C’est à grand’peine toutefois et fort lentement que la donnée juive, dont j’ai cherché à suivre la trace, est parvenue à pénétrer dans l’esprit même des hommes pour l’élargir. A travers notre histoire, elle fait l’effet d’un mince courant qui menace à chaque instant de disparaître. Elle ne rencontre pas seulement l’espèce de résistance que l’enfant oppose à toute discipline qui lui vient du dehors. On sent que le caractère de l’homme moderne se prononce contre elle, qu’il se forme en lui quelque chose qui la contredit. Derrière la tradition du Dieu des vivans comme derrière la conscience naissante, il y a un genre d’intelligence qui revient sans cesse à l’idée que toutes les nécessités du dedans ne peuvent être que l’effet d’une nécessité extérieure, et qui s’arrange toujours pour expliquer ce que la conscience elle-même découvre par quelque sensation naturelle ou surnaturelle, par une simple action du vieux destin force des choses.

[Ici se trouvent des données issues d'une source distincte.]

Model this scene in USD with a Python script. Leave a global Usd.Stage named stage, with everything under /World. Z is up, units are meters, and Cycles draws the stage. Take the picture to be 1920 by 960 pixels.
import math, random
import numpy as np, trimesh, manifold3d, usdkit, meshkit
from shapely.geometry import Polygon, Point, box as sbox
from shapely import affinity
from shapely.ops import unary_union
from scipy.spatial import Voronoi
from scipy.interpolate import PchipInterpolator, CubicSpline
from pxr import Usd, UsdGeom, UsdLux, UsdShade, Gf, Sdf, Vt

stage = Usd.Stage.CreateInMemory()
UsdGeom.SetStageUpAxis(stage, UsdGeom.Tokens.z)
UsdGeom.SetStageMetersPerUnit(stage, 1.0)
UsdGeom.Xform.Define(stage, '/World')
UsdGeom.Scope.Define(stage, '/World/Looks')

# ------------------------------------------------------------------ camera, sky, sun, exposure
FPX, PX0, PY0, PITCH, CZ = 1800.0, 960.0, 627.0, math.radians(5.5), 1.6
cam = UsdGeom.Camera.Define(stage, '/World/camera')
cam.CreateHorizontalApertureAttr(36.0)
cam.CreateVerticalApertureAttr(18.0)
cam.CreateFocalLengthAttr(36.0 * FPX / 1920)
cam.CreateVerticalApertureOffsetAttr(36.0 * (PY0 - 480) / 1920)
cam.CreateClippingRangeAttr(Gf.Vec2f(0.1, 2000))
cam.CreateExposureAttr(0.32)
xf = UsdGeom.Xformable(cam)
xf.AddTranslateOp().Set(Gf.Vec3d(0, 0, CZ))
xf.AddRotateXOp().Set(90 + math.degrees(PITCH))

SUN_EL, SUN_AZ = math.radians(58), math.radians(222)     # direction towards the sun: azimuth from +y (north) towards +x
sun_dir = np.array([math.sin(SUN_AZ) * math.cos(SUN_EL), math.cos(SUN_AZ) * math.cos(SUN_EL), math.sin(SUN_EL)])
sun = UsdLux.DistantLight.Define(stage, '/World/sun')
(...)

M. Lecky a parfaitement indiqué comment le christianisme s’était paganisé sous l’influence de ce que j’appellerai le paganisme naturel des sensations et de l’imagination ; mais ce paganisme, qui tenait à l’âge moral des populations, n’est pas ce qui a le plus entravé le développement de l’esprit moderne. Les gourmandises de l’enfance passent avec l’enfance ; les désordres et les sensualités idéales de la jeunesse passent avec la jeunesse. Ainsi s’en sont allés les rêves de l’inintelligence et de l’irréflexion du moyen âge. La foi aux talismans et à la sorcellerie, la croyance en des forces physiques surnaturelles, les petites dictatures locales des seigneurs féodaux, l’ordre par la souveraineté arbitraire d’une volonté individuelle, la soumission servile de l’ignorance, qui prend le pouvoir qu’elle trouve établi sans savoir pourquoi pour une sorte de soleil qui a toujours été et qui ne peut manquer d’être, tout cela s’est évaporé ; mais ce qui tient bon encore, ce sont les superstitieux préjugés et les superstitieux moyens de gouvernement dont les racines plongent dans les habitudes intellectuelles que la tradition romaine a données à l’Europe. Et en vérité c’est à la Grèce civilisée d’Alexandrie et à la Rome d’avant les barbares que remonte le christianisme matérialisé qui a fait l’éducation du moyen âge, et qui, en s’emparant de l’imagination des peuples modernes, leur a inoculé ce qui aujourd’hui encore les porte à attribuer tous les phénomènes possibles, moraux ou sensibles, à la seule opération d’une matière active.